Count how many lines contain the word "scene". Respond with the number alone.

--- begin ---

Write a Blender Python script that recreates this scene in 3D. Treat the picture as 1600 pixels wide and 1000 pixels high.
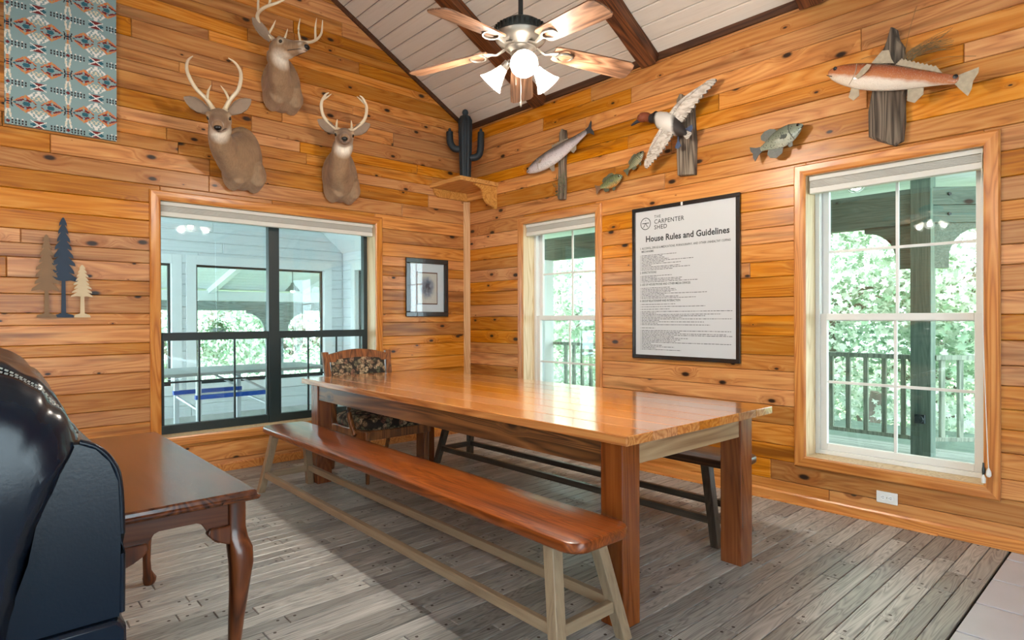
import bpy, bmesh, math, random
import numpy as np
from mathutils import Vector, Matrix, Euler, noise as mnoise

for o in list(bpy.data.objects):
    bpy.data.objects.remove(o)
SC = bpy.context.scene
COL = SC.collection
PI = math.pi
random.seed(7)

# ------------------------------------------------------------------ camera
CAM = Vector((5.357, -4.199, 1.27))
F_PX = 947.48
YAW, PITCH, ROLL = math.radians(42.292), math.radians(-0.198), math.radians(-0.1836)
_h = Vector((-math.cos(YAW), math.sin(YAW), 0)); _r = Vector((math.sin(YAW), math.cos(YAW), 0)); _u = Vector((0, 0, 1))
_h2 = _h*math.cos(PITCH)+_u*math.sin(PITCH); _u2 = _u*math.cos(PITCH)-_h*math.sin(PITCH)
_r3 = _r*math.cos(ROLL)+_u2*math.sin(ROLL); _u3 = _u2*math.cos(ROLL)-_r*math.sin(ROLL)
cd = bpy.data.cameras.new('camera'); cam = bpy.data.objects.new('camera', cd); COL.objects.link(cam)
cam.matrix_world = Matrix(((_r3.x, _u3.x, -_h2.x, CAM.x), (_r3.y, _u3.y, -_h2.y, CAM.y), (_r3.z, _u3.z, -_h2.z, CAM.z), (0, 0, 0, 1)))
cd.sensor_width = 36; cd.lens = F_PX/1600*36; cd.clip_start = 0.05; cd.clip_end = 200
SC.camera = cam

# ------------------------------------------------------------------ sky, sun, exposure
w = bpy.data.worlds.new('overcast_sky'); SC.world = w; w.use_nodes = True
nt = w.node_tree; nt.nodes.clear()
bg = nt.nodes.new('ShaderNodeBackground'); wo = nt.nodes.new('ShaderNodeOutputWorld')
bg.inputs[0].default_value = (0.80, 0.92, 1.0, 1); bg.inputs[1].default_value = 11.0
nt.links.new(bg.outputs[0], wo.inputs[0])
sd = bpy.data.lights.new('sun', 'SUN'); sd.energy = 20.0; sd.angle = math.radians(25); sd.color = (1, 0.97, 0.9)
sun = bpy.data.objects.new('sun', sd); COL.objects.link(sun)
sun.rotation_euler = Vector((-0.35, 0.45, -0.82)).to_track_quat('-Z', 'Y').to_euler()
SC.view_settings.view_transform = 'Standard'
SC.view_settings.look = 'None'
SC.view_settings.gamma = 1
SC.view_settings.use_curve_mapping = False
SC.view_settings.exposure = -0.08
BULB_W = 80.0

# ------------------------------------------------------------------ mesh helpers
class MB:
    def __init__(s):
        s.v = []; s.f = []
    def add(s, vs, fs):
        n = len(s.v); s.v += [tuple(p) for p in vs]; s.f += [tuple(i+n for i in f) for f in fs]
        return s
    def box(s, c, d, rot=None):
        hx, hy, hz = d[0]/2, d[1]/2, d[2]/2
        vs = [Vector((x*hx, y*hy, z*hz)) for x in (-1, 1) for y in (-1, 1) for z in (-1, 1)]
        if rot is not None:
            R = rot if isinstance(rot, Matrix) else Euler(rot).to_matrix()
            vs = [R @ q for q in vs]
        c = Vector(c)
        return s.add([q+c for q in vs], [(0, 1, 3, 2), (4, 6, 7, 5), (0, 4, 5, 1), (2, 3, 7, 6), (0, 2, 6, 4), (1, 5, 7, 3)])
    def bb(s, x0, x1, y0, y1, z0, z1):
        return s.box(((x0+x1)/2, (y0+y1)/2, (z0+z1)/2), (abs(x1-x0), abs(y1-y0), abs(z1-z0)))
    def prism(s, poly, a, b, fn):
        """extrude a 2-D polygon between a and b; fn(u, v, t) -> xyz"""
        n = len(poly)
        vs = [fn(u, v, a) for u, v in poly]+[fn(u, v, b) for u, v in poly]
        fs = [tuple(range(n))[::-1], tuple(range(n, 2*n))]+[(i, (i+1) % n, n+(i+1) % n, n+i) for i in range(n)]
        return s.add(vs, fs)
    def rings(s, rs, closed=False, cap=True):
        n = len(rs[0]); vs = [p for r in rs for p in r]; m = len(rs); fs = []
        for i in range(m if closed else m-1):
            j = (i+1) % m
            for k in range(n):
                l = (k+1) % n
                fs.append((i*n+k, i*n+l, j*n+l, j*n+k))
        if cap and not closed:
            fs.append(tuple(range(n))[::-1]); fs.append(tuple((m-1)*n+k for k in range(n)))
        return s.add(vs, fs)
    def loft(s, path, rx, ry=None, up=(0, 0, 1), n=10, cap=True, power=2.0):
        path = [Vector(p) for p in path]; m = len(path); up = Vector(up); rs = []
        ry = ry or rx
        for i, p in enumerate(path):
            t = (path[min(i+1, m-1)]-path[max(i-1, 0)]).normalized()
            sd = t.cross(up)
            if sd.length < 1e-4: sd = t.cross(Vector((1, 0, 0)))
            sd.normalize(); u = sd.cross(t)
            ring = []
            for k in range(n):
                a = 2*PI*k/n; c, q = math.cos(a), math.sin(a)
                if power != 2.0:
                    c = math.copysign(abs(c)**(2/power), c); q = math.copysign(abs(q)**(2/power), q)
                ring.append(p+sd*rx[i]*c+u*ry[i]*q)
            rs.append(ring)
        return s.rings(rs, cap=cap)
    def tube(s, path, r, n=8, up=(0, 0, 1)):
        rr = [r]*len(path) if not isinstance(r, (list, tuple)) else list(r)
        return s.loft(path, rr, rr, up, n)
    def lathe(s, prof, c=(0, 0, 0), n=24, R=None, cap=True):
        c = Vector(c); rs = []
        for r, z in prof:
            ring = [Vector((r*math.cos(2*PI*k/n), r*math.sin(2*PI*k/n), z)) for k in range(n)]
            if R is not None: ring = [R @ q for q in ring]
            rs.append([q+c for q in ring])
        return s.rings(rs, cap=cap)
    def mesh(s, name):
        me = bpy.data.meshes.new(name); me.from_pydata(s.v, [], s.f); me.validate(); 
        bm = bmesh.new(); bm.from_mesh(me); bmesh.ops.recalc_face_normals(bm, faces=bm.faces); bm.to_mesh(me); bm.free()
        return me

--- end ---

** REPLY **
2